Prior research has found that humans are usually equally good at guessing about the unknown past and the future. However, those studies have relied on very simple sequences of numbers, images, or shapes, rather than on more realistic scenarios.

“Events in real life have complex associations relating to time that haven’t typically been captured in past work, so we wanted to explore how people make inferences in situations that are more reminiscent of everyday life,” says senior author Jeremy Manning, an associate professor of psychological and brain sciences and director of the Contextual Dynamics Lab at Dartmouth. “Real life experiences, unlike abstract sequences, often include other people.”

For the study, participants watched a series of scenes from two character-driven television dramas, Why Women Kill on CBS and The Chair on Netflix. They were asked to either guess what had happened before each scene, or what would happen next.

Participants were consistently better at guessing what had happened before a just-watched scene than they were at guessing what would happen next.

The researchers found that participants’ inferences were heavily influenced by references to specific past and future events in characters’ conversations. Like people in real life, characters in both shows often talked about their past experiences and future plans. Since the characters in those two shows tended to talk more about their pasts, participants had more clues to work from to make inferences about past rather than future events.

To determine if this pattern of talking more about the past extends to other conversations as well, the team analyzed millions of dialogues in novels, movies, television shows, and more. They found that fictional and real people alike tend to talk more about their pasts than their futures. 

Even though we can make plans for the future, our memories only tell us about our past. Just as real people remember their prior experiences but not those in the future, so too do fictional characters, perhaps in an effort by writers to help them appear realistic, according to the co-authors.

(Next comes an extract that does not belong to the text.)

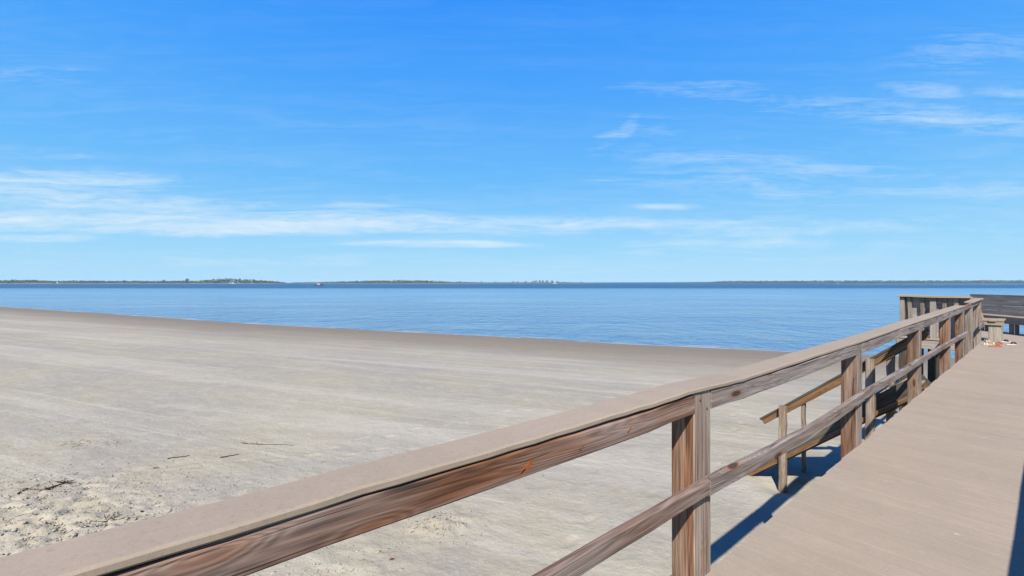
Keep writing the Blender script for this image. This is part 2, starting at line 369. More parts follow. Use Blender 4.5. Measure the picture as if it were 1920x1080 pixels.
# tyre and rake tracks: faint pale lines parallel to the water
trk = t.noise(t.vm('MULTIPLY', rot, (0.035, 2.6, 1.0)), 1.0, 4, 0.7, 0.15)
c = t.mix(t.mr(trk, 0.57, 0.66, 0, 0.55), c, pale)
c = t.mix(t.mr(t.noise(t.vm('MULTIPLY', rot, (0.03, 0.55, 1.0)), 1.0, 3, 0.6, 0.3), 0.5, 0.66, 0, 0.45), c, pale)
c = t.mix(t.m('MULTIPLY', rg, 0.35), c, AH(198, 184, 154))
c = t.mix(t.m('MULTIPLY', rg, t.mr(n3, 0.45, 0.25, 0, 0.7)), c, AH(136, 124, 98))
c = t.mix(t.m('MULTIPLY', rg, t.mr(n4, 0.45, 0.65, 0, 0.5)), c, AH(214, 207, 190))
# wet sand by the water
wetn = t.m('MULTIPLY_ADD', t.m('SUBTRACT', t.noise(t.vm('MULTIPLY', rot, (.05, .3, 1)), 1.0, 4, .6), .5), 0.16, pz)
wet = t.mr(wetn, 0.44, 0.02, 0, 1, smooth=True)
c = t.mix(t.m('MULTIPLY', wet, 0.95), c, AH(146, 133, 115))
ht = t.m('ADD', t.m('ADD', t.m('MULTIPLY', n2, 2.2), t.m('MULTIPLY', n3, 0.55)), t.m('ADD', t.m('MULTIPLY', n4, 0.12), t.m('MULTIPLY', t.m('MULTIPLY', st2, 0.35), t.m('SUBTRACT', 1.0, wet))))
finish(t, c, t.mr(wet, 0, 1, 0.92, 0.7), ht, 0.6, 0.045, 0.2)
me.materials.append(m)

# ---------------------------------------------------------------- water
m, t = new_mat('sea_water')
pos = t.n('ShaderNodeNewGeometry').outputs['Position']
sx = t.n('ShaderNodeSeparateXYZ', {0: pos}); yy = sx.outputs[1]; xx = sx.outputs[0]
edge = t.m('MULTIPLY_ADD', t.noise(t.vm('MULTIPLY', pos, (.004, .02, 1)), 1.0, 3, .5), 90.0, yy)
far = t.mr(edge, 330, 385, 0, 1, smooth=True)
w1 = t.noise(t.vm('MULTIPLY', pos, (0.55, 1.05, 1)), 1.0, 3, 0.6, 0.3)
w2 = t.noise(t.vm('MULTIPLY', pos, (2.0, 3.6, 1)), 1.0, 3, 0.65, 0.2)
w3 = t.noise(t.vm('MULTIPLY', pos, (0.42, 0.30, 1)), 1.0, 4, 0.65, 0.4)
pat = t.noise(t.vm('MULTIPLY', pos, (0.02, 0.05, 1)), 1.0, 4, 0.6, 0.3)
calm = t.mr(pat, 0.38, 0.62, 0.40, 1.35)
h = t.m('MULTIPLY', t.m('ADD', t.m('ADD', t.m('MULTIPLY', w1, 0.11), t.m('MULTIPLY', w2, 0.07)), t.m('MULTIPLY', w3, 1.15)), calm)
deep = t.mix(t.mr(yy, 25, 160, 0, 1), (.045,.105,.185), (.065,.15,.24))
deep = t.mix(far, deep, (.006, .045, .10))
bmp = t.n('ShaderNodeBump', {'Strength': t.mr(far, 0, 1, 0.75, 1.0), 'Distance': 1.0, 'Height': h})
b = t.n('ShaderNodeBsdfPrincipled', {'Base Color': deep, 'Roughness': t.mr(yy, 30, 400, 0.08, 0.32), 'IOR': 1.33, 'Specular IOR Level': t.mr(far, 0, 1, 0.5, 0.22), 'Normal': bmp.outputs[0]})
t.n('ShaderNodeOutputMaterial', {'Surface': b})
wm_ = MB()
wm_.poly([(-7000, -2400, 0), (7000, -2400, 0), (7000, 6000, 0), (-7000, 6000, 0)], [(0, 1, 2, 3)])
tag(wm_.build('water', m), 'calm blue tidal water with small ripples', kind='structure')

# foam line where ripples meet the sand
m, t = new_mat('foam'); pos = t.n('ShaderNodeNewGeometry').outputs['Position']
finish(t, t.mix(t.noise(pos, 6, 3), AH(214, 216, 222), AH(176, 190, 208)), 0.6)
fo = MB(); random.seed(3)
x = -130.0
sxs = []
while x < 24:
    yc = brentq = None
    yv = np.linspace(float(shore(x)) - 4, float(shore(x)) + 4, 161); zz = sand_z(np.full_like(yv, x), yv)
    yc = float(yv[np.argmin(np.abs(zz - 0.004))])
    sxs.append((x, yc)); x += max(.35, abs(x) * .012)
run = []
for i, (x, y) in enumerate(sxs):
    wd = 0.12 + 0.20 * max(0, math.sin(x * .9) * math.sin(x * .23 + 1)) + random.uniform(0, .04)
    run.append(((x, y - wd * .25), (x, y + wd)))
for off, k in ((0.0, 1.0), (0.75, .7)):
    for i in range(len(run) - 1):
        if off and math.sin(i * .21) < -.1: continue
        if not off and math.sin(i * .13 + 2) < -.75: continue
        (a, b_), (c_, d_) = run[i], run[i + 1]
        mid = lambda p, q: (q[0], p[1] + (q[1] - p[1]) * k)
        fo.poly([(a[0], a[1] + off, .012), (c_[0], c_[1] + off, .012), (c_[0], mid(c_, d_)[1] + off, .012), (a[0], mid(a, b_)[1] + off, .012)], [(0, 1, 2, 3)])
tag(fo.build('foam', m), 'thin white foam lines along the edge of the water', kind='stuff')

# ---------------------------------------------------------------- walkway
SAND = 0.6 - DK - 0.15        # a little below the sand, measured from the deck
walk = thing('pier_walkway', 'long tan plank walkway on timber piles between the two railings', 'boardwalk', P(5, .4, -2.1))
dk = MB(); s = -4.2
LL, RL = 1.150, -0.47
while s < 16.35:
    bw = 0.139; e1 = random.uniform(-.006, .012); e2 = random.uniform(-.006, .01); dz = random.uniform(-.0006, .0006)
    dk.beam([P(s + bw / 2, LL + e1, -.019 + dz), P(s + bw / 2, RL - e2, -.019 + dz)], bw, .038, ch=.0012, wob=.0007, step=.5)
    s += bw + random.uniform(.0008, .0018)
dk.build('decking', M['deck'], walk)
for l in (1.10, .35, -.42):
    MB().beam([P(-4.2, l, -.038 - .12), P(16.3, l, -.038 - .12)], .045, .235, wob=.002, step=1.0).build('joist', M['rail'], walk)
for s in (2.24, 8.17, 14.4):
    for l in (-.2,):
        MB().beam([P(s, l, SAND - .4), P(s, l, -.28)], .2, .2, up=DIRS, wob=.004).build('pile', M['pile'], walk)

# ---------------------------------------------------------------- railings
CAPZ = [(-5, -0.5444), (-0.04, -0.5444), (0.39, -0.5541), (0.93, -0.5546), (1.56, -0.5587), (2.09, -0.5501), (2.35, -0.5587), (2.65, -0.5685), (3.5, -0.568), (4.9, -0.5628), (6.4, -0.5495), (7.95, -0.5341), (10.2, -0.5198), (12.2, -0.4993), (13.2, -0.4921)]
def capz(s):
    k = .12 if s > 1.9 else .7
    v = np.interp(np.linspace(s - k, min(s + k, max(s, 2.0) + .12), 9), [a for a, _ in CAPZ], [b for _, b in CAPZ]).mean() + 1.5
    return float(v)     # underside of cap above the deck
def wpost(n):           # grey where it faces the deck, brown on the end face
    if n.dot(-DIRL) > .7: return 0.95
    if n.dot(-DIRS) > .7: return 0.22
    return 0.6
def railing_left():
    r = thing('railing', 'weathered wooden railing with tan cap board between the walkway and the beach', 'railing', P(5, 1.2, 0))
    for s in (-3.75, -.80, 2.15, 5.07, 8.08, 10.81, 12.77):
        top = capz(s + .08) - .002
        ln = .17; tl = random.uniform(-.006, .006)
        MB().beam([P(s + ln / 2, 1.2065, SAND - .3), P(s + ln / 2 + tl, 1.2065, top)], ln, .125, up=DIRL, ch=.005, weather=wpost, wob=.0012).build('post', M['post'], r)
    for s, zt in ((14.36, 1.045), (16.2, 1.075)):
        MB().beam([P(s + .06, 1.2065, SAND - .3), P(s + .06, 1.2065, zt)], .12, .125, up=DIRL, ch=.005, weather=lambda n: .95, wob=.0012).build('post', M['post'], r)
    # cap boards, butted over the posts
    cuts = [-4.4, 2.28, 8.16, 12.97]
    for a, b in zip(cuts, cuts[1:]):
        n = int((b - a) / .2); ps = []
        for i in range(n + 1):
            s = a + (b - a) * i / n; ps.append(P(s + (.0015 if i == 0 else 0), 1.2155 + .003 * math.sin(s * 1.9), capz(s) + .0125))
        
        MB().beam(ps, .157, .025, ch=.006, wob=.0009, step=.09).build('cap_board', M['cap'], r)
    ps = [P(14.25, 1.1865, 1.058), P(15.3, 1.1865, 1.075), P(16.45, 1.1865, 1.09)]
    MB().beam(ps, .153, .03, ch=.005, wob=.0008).build('cap_board', M['cap'], r)
    # top rails between the posts
    pl = [-3.75, -.80, 2.15, 5.07, 8.08, 10.81, 12.77]
    for a, b in zip(pl, pl[1:]):
        a2 = a + .171; n = 14; ps = []
        for i in range(n + 1):
            s = a2 + (b - .001 - a2) * i / n
            ps.append(P(s, 1.1605, capz(s) - .007 - .0475 + .003 * math.sin(s * 3)))
        MB().beam(ps, .038, .095, ch=.006, weather=.85 if a > 2 else .22, wob=.0012, step=.2).build('top_rail', M['rail'], r)
    MB().beam([P(12.945, 1.168, .965), P(14.355, 1.168, 1.0)], .038, .10, ch=.006, weather=.25).build('top_rail', M['rail'], r)
    MB().beam([P(14.485, 1.168, .985), P(16.195, 1.168, 1.02)], .038, .09, ch=.006, weather=.9).build('top_rail', M['rail'], r)
    # lower rails nailed on the deck side, joined at the posts
    cuts = [-4.3, 2.24, 5.17, 10.9, 13.1]
    for a, b in zip(cuts, cuts[1:]):
        n = int((b - a) / .25); ps = []
        for i in range(n + 1):
            s = a + (b - .003 - a) * i / n
            ps.append(P(s, 1.148 - .0205, .4605 + .006 * math.sin(s * .8) + (.01 if b == 5.17 else 0) * -3.2 * math.sin(math.pi * i / n)))
        MB().beam(ps, .040, .089 if b != 5.17 else .100, ch=.013, weather=.72 if b > 3 else .52, wob=.0014, step=.25).build('lower_rail', M['rail'], r)
    MB().beam([P(15.75, 1.127, .43), P(16.6, 1.127, .45)], .038, .12, ch=.008, weather=1.0).build('lower_rail', M['rail'], r)
    m_kn = plain('knot_wood', AV(158, 92, 44), .7, .3, .35); m_kd = plain('knot_dark', AV(62, 42, 30), .8, .2, .3)
    for (px, py, a, b, tilt) in ((990, 873, .040, .013, .55), (1093, 838, .030, .010, .5), (1181, 806, .022, .007, .6)):
        yd = 1.1412 * F / CS / (1973 - px); sk = (yd - 1.1412 * SN) / CS; zk = 1.5 - (py - HOR) / F * yd
        for (k, mt, e, off) in ((1.0, m_kn, .0012, 0), (.42, m_kd, .0022, -.55)):
            vs = [P(sk + off * a * math.cos(tilt), 1.1412 - e, zk + off * a * math.sin(tilt))]; n = 20
            for i in range(n):
                th = 2 * math.pi * i / n; u = k * a * math.cos(th) * random.uniform(.88, 1.08) + off * a; v = k * b * math.sin(th) * random.uniform(.85, 1.1)
                vs.append(P(sk + u * math.cos(tilt) - v * math.sin(tilt), 1.1412 + .0006, zk + u * math.sin(tilt) + v * math.cos(tilt)))
            MB().poly(vs, [(0, i + 1, (i + 1) % n + 1) for i in range(n)]).build('knot', mt, r, smooth=True)
    m_nail = plain('nail_steel', (.10, .085, .08), .5)
    for s in (2.15, 5.07, 8.08):
        for ds, l, z in ((.055, 1.1265, .485), (.115, 1.1265, .435), (.05, 1.142, .905), (.12, 1.142, .86)):
            q = P(s + ds, l, z + random.uniform(-.008, .008)); MB().cyl(q, q - DIRL * .004, .0055, n=10).build('nail_head', m_nail, r)
railing_left()
def railing_right():
    r = thing('railing', 'matching railing on the right hand side of the walkway whose shadow falls on the deck', 'railing', P(5, -.5, 0))
    wr = lambda n: .9 if n.dot(DIRL) > .7 else .2
    ps_ = [-3.9, -.98, 1.95, 4.88, 7.8, 10.7, 13.0]
    for s in ps_:
        MB().beam([P(s + .085, -.5, SAND - .3), P(s + .085, -.5, .955)], .17, .125, up=DIRL, ch=.005, weather=wr).build('post', M['post'], r)
    for a, b in ((-4.4, 1.99), (1.995, 7.85), (7.855, 13.2)):
        MB().beam([P(a, -.478, .970), P(b, -.478, .970)], .153, .025, ch=.006, step=.3).build('cap_board', M['cap'], r)
    for a, b in zip(ps_, ps_[1:]):
        MB().beam([P(a + .171, -.458, .90), P(b - .001, -.458, .90)], .038, .099, ch=.006, weather=.5).build('top_rail', M['rail'], r)
    for a, b in ((-4.3, 1.97), (1.975, 7.88), (7.885, 13.1)):
        MB().beam([P(a, -.416, .4605), P(b, -.416, .4605)], .038, .089, ch=.01, weather=.55).build('lower_rail', M['rail'], r)
railing_right()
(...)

“Our results show that on average, people talk one-and-half-times more about the past than the future,” says Manning. “And this seems to be a general trend in human conversation.”

Prior research has referred to the phenomenon of remembering the past but not the future as the ‘psychological arrow of time.’ 

“This phenomenon also reflects that one knows more about their past than their future,” explains lead author Xinming Xu, Guarini, a PhD student in the Department of Psychological and Brain Sciences and member of the Contextual Dynamics Lab. “Our study shows that a person’s asymmetric knowledge of their own life can be transmitted to others.”

Ziyan Zhu at Peking University and Xueyao Zheng at Beijing Normal University also contributed to the study.